Now, the employees have taken to wearing plastic bracelets that say "Glenn’s Gotta Go" referring to a dismissal of the CEO (read article here.) And management is taking the tack that these employees are out of line with this behavior. Management says employees should "suck it up" and keep their grievances quiet. Even though management has not done the employees any favors for over 20 years, they are upset these overworked, much abused and underpaid employees would offer up this quiet form of civil disobedience. But employees are finding themselves more aligned with customers than management these days – and their wrist bands are a show of unity with the customers that management is the group out of step with shifting market requirements.
At the end of the day, management is responsible for results. Current results. United could have hedged fuel costs, like Southwest, and never gotten into its current jam. Management could have acted at any time the last 30 years to work with Unions to make a better airline, rather than maintain long-term contentious negotiations keeping them from the benefits of employee ideas. United Management could have launched Ted with the permission to develop a new Success Formula rather than hamstringing the idea to nothing more than a name change on certain flights. Management could have done many things differently.

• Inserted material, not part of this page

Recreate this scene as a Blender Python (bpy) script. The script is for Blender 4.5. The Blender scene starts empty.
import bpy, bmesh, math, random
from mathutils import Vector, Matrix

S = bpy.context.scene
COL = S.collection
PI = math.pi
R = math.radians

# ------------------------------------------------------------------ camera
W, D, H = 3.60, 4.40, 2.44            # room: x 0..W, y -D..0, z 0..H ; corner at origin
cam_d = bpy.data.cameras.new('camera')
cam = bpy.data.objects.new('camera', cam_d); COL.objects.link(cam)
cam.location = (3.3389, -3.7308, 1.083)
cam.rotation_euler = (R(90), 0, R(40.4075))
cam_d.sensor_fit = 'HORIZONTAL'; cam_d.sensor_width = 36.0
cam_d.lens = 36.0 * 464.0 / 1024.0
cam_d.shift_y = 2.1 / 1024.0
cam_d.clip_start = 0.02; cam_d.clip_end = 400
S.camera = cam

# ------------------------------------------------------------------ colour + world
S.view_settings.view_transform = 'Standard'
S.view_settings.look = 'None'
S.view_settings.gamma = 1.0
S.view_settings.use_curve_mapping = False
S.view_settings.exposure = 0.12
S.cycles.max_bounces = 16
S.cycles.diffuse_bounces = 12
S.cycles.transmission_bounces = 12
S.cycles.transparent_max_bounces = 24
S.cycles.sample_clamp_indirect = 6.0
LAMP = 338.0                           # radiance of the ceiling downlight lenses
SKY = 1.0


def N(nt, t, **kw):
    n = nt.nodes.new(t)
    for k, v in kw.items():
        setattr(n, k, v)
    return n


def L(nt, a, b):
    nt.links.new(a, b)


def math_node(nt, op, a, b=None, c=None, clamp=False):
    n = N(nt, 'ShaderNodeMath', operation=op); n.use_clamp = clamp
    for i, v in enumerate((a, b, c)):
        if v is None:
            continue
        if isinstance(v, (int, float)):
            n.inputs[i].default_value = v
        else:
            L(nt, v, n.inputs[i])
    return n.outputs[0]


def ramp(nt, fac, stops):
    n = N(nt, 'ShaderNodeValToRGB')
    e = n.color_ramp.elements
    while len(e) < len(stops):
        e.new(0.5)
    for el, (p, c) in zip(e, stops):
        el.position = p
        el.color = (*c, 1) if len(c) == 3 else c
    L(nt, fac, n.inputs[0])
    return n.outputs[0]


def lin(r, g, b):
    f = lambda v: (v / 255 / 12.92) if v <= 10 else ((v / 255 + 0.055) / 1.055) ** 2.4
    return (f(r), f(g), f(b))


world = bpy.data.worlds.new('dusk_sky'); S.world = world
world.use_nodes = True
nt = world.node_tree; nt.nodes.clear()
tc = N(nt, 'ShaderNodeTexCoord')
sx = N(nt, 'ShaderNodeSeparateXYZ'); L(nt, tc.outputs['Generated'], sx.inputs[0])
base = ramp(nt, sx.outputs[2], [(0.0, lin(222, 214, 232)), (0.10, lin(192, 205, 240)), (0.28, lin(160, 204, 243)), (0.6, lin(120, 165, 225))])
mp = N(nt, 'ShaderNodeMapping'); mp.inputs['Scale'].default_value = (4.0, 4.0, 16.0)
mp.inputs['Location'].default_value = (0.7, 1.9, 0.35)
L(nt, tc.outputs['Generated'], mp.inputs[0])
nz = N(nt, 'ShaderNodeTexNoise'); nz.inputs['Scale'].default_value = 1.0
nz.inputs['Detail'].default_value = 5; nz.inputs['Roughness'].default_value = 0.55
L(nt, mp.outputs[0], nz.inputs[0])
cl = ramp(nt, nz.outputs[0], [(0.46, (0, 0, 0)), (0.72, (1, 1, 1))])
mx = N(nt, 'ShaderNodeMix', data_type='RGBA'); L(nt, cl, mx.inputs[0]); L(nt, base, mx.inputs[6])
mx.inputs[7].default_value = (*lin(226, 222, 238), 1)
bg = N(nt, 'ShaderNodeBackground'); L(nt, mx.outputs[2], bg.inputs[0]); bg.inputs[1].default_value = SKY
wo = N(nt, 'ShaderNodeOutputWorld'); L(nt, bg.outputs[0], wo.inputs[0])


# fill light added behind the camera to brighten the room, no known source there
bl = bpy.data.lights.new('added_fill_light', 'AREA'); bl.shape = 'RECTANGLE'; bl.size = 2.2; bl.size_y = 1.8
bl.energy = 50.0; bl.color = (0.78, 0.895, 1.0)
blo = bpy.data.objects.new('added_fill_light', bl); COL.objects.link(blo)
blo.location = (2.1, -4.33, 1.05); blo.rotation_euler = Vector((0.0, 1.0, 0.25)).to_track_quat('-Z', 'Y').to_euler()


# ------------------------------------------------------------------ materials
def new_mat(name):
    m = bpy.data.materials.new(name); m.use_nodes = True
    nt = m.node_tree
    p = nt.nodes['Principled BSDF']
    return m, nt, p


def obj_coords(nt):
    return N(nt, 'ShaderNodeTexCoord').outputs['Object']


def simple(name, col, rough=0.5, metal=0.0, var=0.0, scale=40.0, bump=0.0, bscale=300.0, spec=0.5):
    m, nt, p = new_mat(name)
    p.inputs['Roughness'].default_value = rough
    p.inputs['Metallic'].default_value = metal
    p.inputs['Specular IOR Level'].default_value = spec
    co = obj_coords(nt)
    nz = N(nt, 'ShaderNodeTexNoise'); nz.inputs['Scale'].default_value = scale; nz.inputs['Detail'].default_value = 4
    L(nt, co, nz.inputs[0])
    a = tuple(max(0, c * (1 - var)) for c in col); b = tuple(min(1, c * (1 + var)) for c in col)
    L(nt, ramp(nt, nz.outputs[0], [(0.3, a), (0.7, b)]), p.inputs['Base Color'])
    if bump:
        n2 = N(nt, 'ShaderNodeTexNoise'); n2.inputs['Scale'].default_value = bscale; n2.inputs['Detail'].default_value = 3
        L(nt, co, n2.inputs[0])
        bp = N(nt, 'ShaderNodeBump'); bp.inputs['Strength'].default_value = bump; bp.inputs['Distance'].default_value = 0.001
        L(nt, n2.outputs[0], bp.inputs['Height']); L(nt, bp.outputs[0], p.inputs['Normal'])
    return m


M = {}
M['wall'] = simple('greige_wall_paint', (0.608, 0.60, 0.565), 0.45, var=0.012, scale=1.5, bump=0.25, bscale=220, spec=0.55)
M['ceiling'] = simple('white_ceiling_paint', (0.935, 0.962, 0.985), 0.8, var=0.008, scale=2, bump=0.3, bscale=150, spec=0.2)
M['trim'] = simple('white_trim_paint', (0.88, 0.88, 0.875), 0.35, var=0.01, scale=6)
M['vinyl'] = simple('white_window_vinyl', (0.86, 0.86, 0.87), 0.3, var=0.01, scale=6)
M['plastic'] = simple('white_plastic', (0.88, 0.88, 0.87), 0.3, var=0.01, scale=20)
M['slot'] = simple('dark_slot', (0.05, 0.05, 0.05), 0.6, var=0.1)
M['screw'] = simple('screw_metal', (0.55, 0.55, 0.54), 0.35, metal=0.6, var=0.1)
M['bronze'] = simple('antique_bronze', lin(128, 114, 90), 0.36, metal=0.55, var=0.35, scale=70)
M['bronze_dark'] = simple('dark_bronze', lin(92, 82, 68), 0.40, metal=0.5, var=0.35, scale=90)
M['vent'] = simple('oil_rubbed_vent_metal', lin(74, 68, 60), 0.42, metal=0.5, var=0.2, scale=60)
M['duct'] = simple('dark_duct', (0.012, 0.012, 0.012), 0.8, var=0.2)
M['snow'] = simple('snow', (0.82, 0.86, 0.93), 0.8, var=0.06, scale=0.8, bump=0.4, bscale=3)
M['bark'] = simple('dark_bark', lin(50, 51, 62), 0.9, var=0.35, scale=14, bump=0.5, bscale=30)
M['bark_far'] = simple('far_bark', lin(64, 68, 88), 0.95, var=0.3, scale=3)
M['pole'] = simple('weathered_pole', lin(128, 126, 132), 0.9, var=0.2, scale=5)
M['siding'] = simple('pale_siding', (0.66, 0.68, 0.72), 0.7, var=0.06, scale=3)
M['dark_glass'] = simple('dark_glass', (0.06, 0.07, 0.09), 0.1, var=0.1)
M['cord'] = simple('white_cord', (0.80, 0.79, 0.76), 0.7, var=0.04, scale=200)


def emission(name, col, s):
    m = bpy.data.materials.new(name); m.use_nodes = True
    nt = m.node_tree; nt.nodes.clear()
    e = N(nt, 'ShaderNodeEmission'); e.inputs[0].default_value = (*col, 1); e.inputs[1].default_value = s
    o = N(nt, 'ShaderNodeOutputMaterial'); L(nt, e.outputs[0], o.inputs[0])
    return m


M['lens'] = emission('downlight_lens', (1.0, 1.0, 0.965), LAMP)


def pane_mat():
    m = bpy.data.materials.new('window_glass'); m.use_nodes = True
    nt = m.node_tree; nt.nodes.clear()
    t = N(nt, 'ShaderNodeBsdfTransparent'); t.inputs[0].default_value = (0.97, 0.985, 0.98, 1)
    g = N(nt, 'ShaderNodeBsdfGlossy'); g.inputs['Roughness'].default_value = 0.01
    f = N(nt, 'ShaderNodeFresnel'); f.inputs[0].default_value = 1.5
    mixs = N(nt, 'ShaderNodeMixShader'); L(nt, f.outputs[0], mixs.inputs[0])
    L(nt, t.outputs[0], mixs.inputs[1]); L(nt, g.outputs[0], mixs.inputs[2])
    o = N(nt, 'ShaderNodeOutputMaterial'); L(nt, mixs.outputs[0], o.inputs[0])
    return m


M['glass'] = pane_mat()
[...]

But over the years, despite different people in the managerial seats, United Airline leadership has chosen to remain steadfast to its Lock-ins. It has consistently chosen to Defend & Extend a lousy business model that’s never consistently made money. For United Airlines management, success has not been about meeting goals – it has been about extending the status quo. No matter who suffers amongst customers, employees or vendors. Despite what management is saying, these leaders would rather fail than change. Success isn’t nearly as important for them as we would assume.